On Sunday, Keys started with conviction, breaking Williams in the opening game and taking the first set to a tiebreak.

But despite occasionally stunning Williams with a ferocious return of serve and dominating on winners -- 17 to 13 -- Keys paid for unforced errors.

Keys, who had eight more unforced errors than Williams, admitted just being in the final with her compatriot had left her feeling nervous.

“No matter how many times you play Serena, you always go in and you can just feel her presence,” said Keys.

“That’s always an extra thing that you have to be worried about during the match. But for me today it really wasn’t so much about how big the tournament was or anything like that.

“It was really just wanting to go out and do my best and give my best performance.”

Despite conceding defeat, she was given a strong vote of confidence by Williams.

“I think Madison’s a great player, I really do. Always have.
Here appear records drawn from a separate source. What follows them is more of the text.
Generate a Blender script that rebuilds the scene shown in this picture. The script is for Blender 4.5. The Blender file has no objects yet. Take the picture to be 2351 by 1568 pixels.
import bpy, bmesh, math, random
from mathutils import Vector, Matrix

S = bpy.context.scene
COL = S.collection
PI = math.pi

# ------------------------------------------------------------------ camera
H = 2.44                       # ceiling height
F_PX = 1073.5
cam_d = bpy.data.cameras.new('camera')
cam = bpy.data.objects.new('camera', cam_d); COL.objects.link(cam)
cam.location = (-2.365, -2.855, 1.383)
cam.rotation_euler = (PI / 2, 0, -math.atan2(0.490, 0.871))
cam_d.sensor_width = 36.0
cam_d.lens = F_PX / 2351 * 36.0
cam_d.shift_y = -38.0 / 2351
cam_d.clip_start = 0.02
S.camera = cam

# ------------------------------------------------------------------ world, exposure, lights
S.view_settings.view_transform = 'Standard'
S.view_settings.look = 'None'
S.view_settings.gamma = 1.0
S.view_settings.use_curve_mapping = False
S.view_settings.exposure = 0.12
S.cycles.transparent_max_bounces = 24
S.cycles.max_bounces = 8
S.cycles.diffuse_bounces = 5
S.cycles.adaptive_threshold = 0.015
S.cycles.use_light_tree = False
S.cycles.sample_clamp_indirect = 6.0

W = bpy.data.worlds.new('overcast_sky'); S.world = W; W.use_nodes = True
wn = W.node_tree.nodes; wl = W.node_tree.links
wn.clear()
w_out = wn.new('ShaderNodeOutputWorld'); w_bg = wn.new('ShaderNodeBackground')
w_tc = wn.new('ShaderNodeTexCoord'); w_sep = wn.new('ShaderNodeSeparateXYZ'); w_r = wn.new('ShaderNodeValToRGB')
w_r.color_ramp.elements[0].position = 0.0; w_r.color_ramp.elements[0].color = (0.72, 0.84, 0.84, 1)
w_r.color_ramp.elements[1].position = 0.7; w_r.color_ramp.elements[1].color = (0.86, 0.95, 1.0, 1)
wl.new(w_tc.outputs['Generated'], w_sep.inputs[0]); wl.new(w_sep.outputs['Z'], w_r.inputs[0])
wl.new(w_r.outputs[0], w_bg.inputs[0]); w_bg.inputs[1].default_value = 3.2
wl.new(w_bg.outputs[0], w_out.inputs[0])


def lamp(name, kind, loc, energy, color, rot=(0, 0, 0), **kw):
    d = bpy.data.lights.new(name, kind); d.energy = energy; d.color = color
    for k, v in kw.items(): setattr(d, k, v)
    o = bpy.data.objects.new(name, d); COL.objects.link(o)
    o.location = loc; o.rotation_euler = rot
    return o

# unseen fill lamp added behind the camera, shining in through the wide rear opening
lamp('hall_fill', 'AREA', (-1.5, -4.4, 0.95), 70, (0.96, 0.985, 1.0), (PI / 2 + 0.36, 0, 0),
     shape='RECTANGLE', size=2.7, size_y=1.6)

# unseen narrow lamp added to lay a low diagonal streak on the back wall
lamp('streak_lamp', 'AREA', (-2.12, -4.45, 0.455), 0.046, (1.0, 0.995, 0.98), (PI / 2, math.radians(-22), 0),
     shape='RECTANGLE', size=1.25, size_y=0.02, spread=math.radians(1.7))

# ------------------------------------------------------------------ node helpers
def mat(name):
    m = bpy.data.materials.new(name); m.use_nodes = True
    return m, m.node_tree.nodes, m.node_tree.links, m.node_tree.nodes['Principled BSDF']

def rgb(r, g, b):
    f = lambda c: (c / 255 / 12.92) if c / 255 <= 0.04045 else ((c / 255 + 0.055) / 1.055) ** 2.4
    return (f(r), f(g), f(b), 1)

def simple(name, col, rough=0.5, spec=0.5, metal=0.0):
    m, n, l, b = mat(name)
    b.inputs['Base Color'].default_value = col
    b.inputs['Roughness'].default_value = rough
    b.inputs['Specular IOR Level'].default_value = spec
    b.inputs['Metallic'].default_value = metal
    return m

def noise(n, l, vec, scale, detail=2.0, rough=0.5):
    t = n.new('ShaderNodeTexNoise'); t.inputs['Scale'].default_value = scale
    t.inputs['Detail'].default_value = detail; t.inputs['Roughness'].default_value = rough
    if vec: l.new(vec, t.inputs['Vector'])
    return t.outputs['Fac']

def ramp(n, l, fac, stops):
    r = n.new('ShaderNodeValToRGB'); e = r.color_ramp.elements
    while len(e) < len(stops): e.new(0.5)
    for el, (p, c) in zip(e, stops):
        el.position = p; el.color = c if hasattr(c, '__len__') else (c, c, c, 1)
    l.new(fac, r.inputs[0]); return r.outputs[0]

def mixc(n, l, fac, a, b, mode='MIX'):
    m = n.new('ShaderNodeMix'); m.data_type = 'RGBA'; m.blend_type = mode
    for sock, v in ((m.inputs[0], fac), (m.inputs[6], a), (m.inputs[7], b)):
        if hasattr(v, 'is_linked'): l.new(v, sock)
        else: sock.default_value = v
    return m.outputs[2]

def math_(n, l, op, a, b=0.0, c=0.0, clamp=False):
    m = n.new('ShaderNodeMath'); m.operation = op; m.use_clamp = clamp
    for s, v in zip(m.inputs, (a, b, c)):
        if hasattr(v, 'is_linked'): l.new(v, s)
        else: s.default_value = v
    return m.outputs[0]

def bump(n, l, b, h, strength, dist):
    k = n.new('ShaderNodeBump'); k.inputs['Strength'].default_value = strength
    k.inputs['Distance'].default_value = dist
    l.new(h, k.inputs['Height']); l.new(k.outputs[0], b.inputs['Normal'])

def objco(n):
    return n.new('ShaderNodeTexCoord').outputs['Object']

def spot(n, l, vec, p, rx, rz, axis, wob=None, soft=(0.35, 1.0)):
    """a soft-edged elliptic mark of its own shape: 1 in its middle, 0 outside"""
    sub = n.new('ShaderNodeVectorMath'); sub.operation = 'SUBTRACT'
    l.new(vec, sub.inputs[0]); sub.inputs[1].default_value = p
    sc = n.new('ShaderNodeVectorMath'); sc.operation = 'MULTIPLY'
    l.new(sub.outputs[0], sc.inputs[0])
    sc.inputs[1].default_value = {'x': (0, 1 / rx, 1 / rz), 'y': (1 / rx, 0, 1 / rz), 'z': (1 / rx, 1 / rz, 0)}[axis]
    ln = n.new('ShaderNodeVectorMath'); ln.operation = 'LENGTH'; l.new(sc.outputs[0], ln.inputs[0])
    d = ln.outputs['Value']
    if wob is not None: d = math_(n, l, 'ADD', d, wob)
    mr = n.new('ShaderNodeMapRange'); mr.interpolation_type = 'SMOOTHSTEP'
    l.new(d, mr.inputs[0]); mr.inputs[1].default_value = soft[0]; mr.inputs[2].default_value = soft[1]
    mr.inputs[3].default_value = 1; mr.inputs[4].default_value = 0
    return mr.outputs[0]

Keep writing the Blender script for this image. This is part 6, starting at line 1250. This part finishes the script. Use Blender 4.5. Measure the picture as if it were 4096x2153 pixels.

I think she’s got potential to be number one in the world,” she added.

“It’s always great to hear that from her,” said Keys. “She’s obviously an amazing champion, and she’s won so many matches and tournaments.

“Hearing that is definitely something that makes me just work harder.”

Williams pulled out injured from last year’s event when Russia’s Maria Sharapova triumphed.

In Sharapova’s absence, due to an ongoing doping ban, Williams claimed her 13th title on clay, the most of any active player on the WTA Tour, to add to her previous wins from Rome in 2002, 2013 and 2014.